Kamis, 18 Maret 2010

Menyikapi fatwa ulama yang mengharamkan rokok karena dinilai berbahaya

Merokok memang selalu menuai berbagai kontroversi. Bukan semata-mata karena tindakan dari menghisap rokok saja, tetapi menjurus juga pada “benda” itu sendiri. Di dalam sebatang rokok, menurut paramedic, terdapat bermacam-macam zat yang dapat meracuni tubuh si penghisapnya. Sehingga dapat membahayakan dan merugikan bagi kesehatan.

Dengan dasar pemikiran tersebut, maka rokok dapat dikategorikan ke dalam “benda yang berbahaya”. Dan hal ini pula yang melatari keluarnya “fatwa haram rokok”. Walau akhirnya menimbulkan berbgai kontroversi di kalangan masyarakat Indonesia dalam beberapa hari ini.

Apa yang menjadikan fatwa haram rokok menuai kontroveri?

Rokok, yang telah dipatenkan sebagai “barang haram” melalui sebuah fatwa, oleh sebagian masyarakat kita ternyata dianggap sebagai “kebutuhan hidup”. Bukan hanya sebatas untuk di konsumsi saja, melainkan telah menjadi komoditas ekonomi. Itulah yang dirasakan oleh para petani tembakau. Yang kita ketahui bahwa tembakau merupakan salah satu bahan dasar pembuatan rokok.

Bagi para petani tembakau, rokok mungkin telah dianggap sebagai sumber penghasilan utama. Hal tersebut disadari karena telah menghidupi mereka dan keluarganya sejauh ini. Dan mereka pasti menyayangkan adanya fatwa tersebut. Terlebih sebelumnya telah beredar isu mengenai RPP tentang tembakau. Maka makin pula mengikis harapan hidup mereka.

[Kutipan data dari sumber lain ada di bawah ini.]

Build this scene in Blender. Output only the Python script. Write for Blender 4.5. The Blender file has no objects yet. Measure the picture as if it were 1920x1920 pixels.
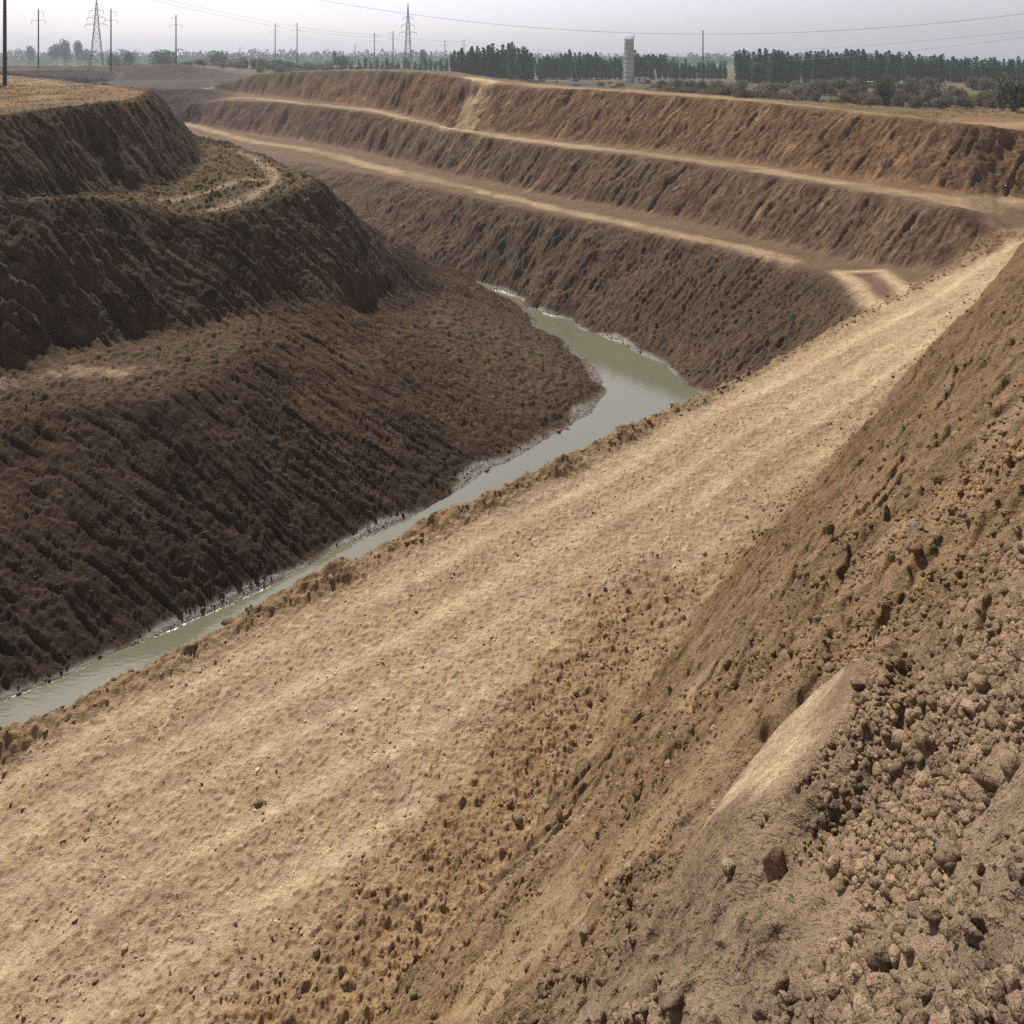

Lain petani, lain pula cerita para buruh pabrik rokok. Jika rokok benar difatwakan haram, maka menimbulkan kecemasan dalam benak mereka. Kecemasan itu lantaran dibayang-bayangi rasa ketakutan akan dirumahkan. Hal tersebut memang logis adanya. Jika omset penjualan rokok menurun akibat fatwa haram, maka secara otomatis penjualan akan menurun. Dan mungkin akan memberatkan pihak perusahaan untuk membiayai keseluruhan beban produksi, termasuk didalamnya upah pekerjanya. Maka pengurangan pekerja mungkin menjadi suatu “kebijakan” perusahaan untuk mengatasi krisis terebut.

Namun bagaimana dengan nasib para perokok (pecinta rokok) itu sendiri?

Fatwa haram rokok, sebenarnya ditujukan bagi para perokok itu sendiri. Tujuan dikeluarkannya demi kesehatan. Yaitu demi melindungi para perokok, baik aktif maupun pasif dari ancaman penyakit yang ditimbulkan oleh zat racun yang terkandung dalam sebatang rokok. Selain itu, rokok dinilai pula mengandung lebih banyak mudharatnya dibandingkan maslahatnya. Maka atas dasar itu dikeluarkanlah fatwa ulama yang mengharamkan rokok kepada umat.

Tidak hanya itu, menurut penelitan yang menjadi pertimbangan fatwa tersebut, ternyata rokok “menguntungkan” bagi pihak perusahaan. Meskipun bea cukai rokok tinggi dan merupakan pendapatan yang besar bagi negara, tetapi tidak mengurangi provit yang diperoleh perusahaan rokok. Justru berbanding terbalik apa yang dialami oleh para pecinta rokok. Selain merugikan kesehatan, rokok juga dapat memperbesar anggaran belanja si perokok tersebut. Terlebih lagi menurut survey ternyata para perokok lebih di dominasi oleh masyarakat bawah yang notabene-nya berpenghasilan minim. Mungkin saja diantaranya merupakan para petani dan buruh rokok itu sendiri.

Bagaimana kita menyikapi fatwa haram rokok tersebut?

Mengingat fatwa tersebut telah dikaji secara matang dan dipertimbangkan dengan seksama. Dan juga telah melibatkan berbagai ahli diberbagai bidang, seperti agama, kesehatan, ekonomi dan lainnya. Dan perlu diingat pula bahwa fatwa ulama merupakan bentuk dari ijtihad mereka demi kemaslahatan bersama. Maka sudah sepatutnya kita sebagai umat menunjukkan apresiasi terhadapnya. Bukan dengan sikap antipati walau telah menuai berbagai kontroversi didalamnya. Namun kita juga hendaknya menghargai fatwa mereka dan “menerima” keberadaannnya. Bukan dalam arti memaksakan untuk mengamalkannya. Karena semua kembali kepada masing-masing pribadi dalam menilai sebuah fatwa dan untuk menjalankannya.